Session 3

3:30–4:30 P.M.

The Emergence and Evolution of Language: Some Ecological Perspectives

Over the past 2-3 decades, linguists have attempted to account for the emergence of language in mankind on the Darwinian evolutionary model. The scholarship has generally focused on articulating various ecological factors, chiefly changes in the hominine anatomy and mental capacity, which account for the protracted and incremental way in which language may have arisen.

Cinema’s Perspective, or, Why Should Renaissance Painting Matter for Cinema?

A persistent way of thinking about cinema relies on the formative influence of linear perspective. Renaissance perspective, the story goes, was incorporated into the technology of photography, then carried over into motion picture cameras where it shapes the image on screen. This presentation sets out a different approach. Ranging across cinematic theories and practices, as well as camera technologies, it recasts the relation of painting to cinema—and, ultimately, the way we experience moving images.

Translation and the Implosion of National Literatures

As the instrument that facilitates the circulation of texts, translation is often hailed for its role in the globalization of culture, but also ignored in the study of individual literatures. And yet, while translation breaks down national boundaries, it also localizes the global, and thus it does not necessarily make national literatures obsolete, but rather complicates them. This presentation will focus on the multilingualism of the Spanish literary system as a fertile ground for the exploration of the impact of translation in the configuration of national literatures.

The Finch and the Phoenix: Birds Across Worlds

Successful collaborations between humanists, artists, and scientists are all too rare. The Arts|Science|Culture Initiative unites graduate students across disciplines to bring such collaborations to life. Hear from two A|S|C teams and learn about their research projects. “Syntax & Songbirds” analyzes the syntax and biophysics of finches to interpret birdsong through sound and imitation by an instrument of the research team's own invention.

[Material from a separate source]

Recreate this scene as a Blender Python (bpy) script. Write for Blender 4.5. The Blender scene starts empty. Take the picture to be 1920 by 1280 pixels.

The Civic Knowledge Project on the History of Diversity at UChicago

For over a decade, the Civic Knowledge Project (CKP) has worked to enhance diversity at the University of Chicago. By building rich South Side community connections based on humanities programming, the CKP has introduced thousands of members of the University community to such leading South Side figures as Timuel D. Black, the legendary Bronzeville historian and civil rights activist. Recent projects have also included a documentary on the UChicago origins of the Congress of Racial Equality (CORE), and a tribute to the work of Dr.

Matters of Semantics

Saying that something is a matter of semantics is usually a way of saying that it is unimportant in a particular way: that it is a matter only of how we define things. Semantics, however, is also a branch of the science of linguistics, the branch that deals with the systematic ways in which linguistic expressions relate to an extralinguistic reality. This presentation will explore some matters of semantics—what is and isn’t systematic about linguistic meaning, what kinds of discoveries have linguists made about meaning, and how the relation between sound and meaning figures in verbal art.

James J. Tissot and His Prodigal Son Etchings at the Smart Museum

James J. Tissot’s cycle of five “Prodigal Son” etchings projects a parable from Luke’s Gospel into the modern life of England of the 1880s. In their intriguing treatment of the parable, the etchings reflect the pitfalls of meritocratic thinking as well as Tissot’s mystique as a figure of subversion and contradiction. The talk introduces the conundrum of the piece and the artist.

Impersonating Angels: The Journey of Stories from India to Europe

A great many of the stories told in Europe come ultimately from India, and some of the history of their journey has been traced through a series of translations, teaching us much about the connections between scholarship and the rise of empires. In this talk the evidential importance of narrative oddities is examined through a fresh look at Sanskrit texts reflecting what must have been the Indian original of Boccaccio's tale of the friar who seduced a lady by impersonating the angel Gabriel.

Muralism vs. Abstraction: Competing Ideas of Political Art in Latin America

In the early twentieth century, artists in Latin America broke free from the elite sanctuary of the academies and began to imagine new forms of art that would speak directly to the masses. Between the 1920s and the 1940s, two radically opposed solutions emerged: muralism and abstraction. This presentation will examine the very different ways in which each sought to define the masses of the Americas and will investigate their conflicting claims to be a truly revolutionary art for the region.

The Evil Empire Strikes Back, or, Why Russia is Hollywood's Filmic Nemesis...Again

After a short interlude when “Western” horror, suspense, and action films looked to sites other than Eastern Europe for its villain—think of the spectacular failure of the remake of Red Dawn (2012) with North Koreans instead of the Soviets—the Russian scourge is back (it never left) and its specter haunts the screens of the “civilized world” arguably more so now than during the Cold War. Why does the Eastern European foe endure in mass media?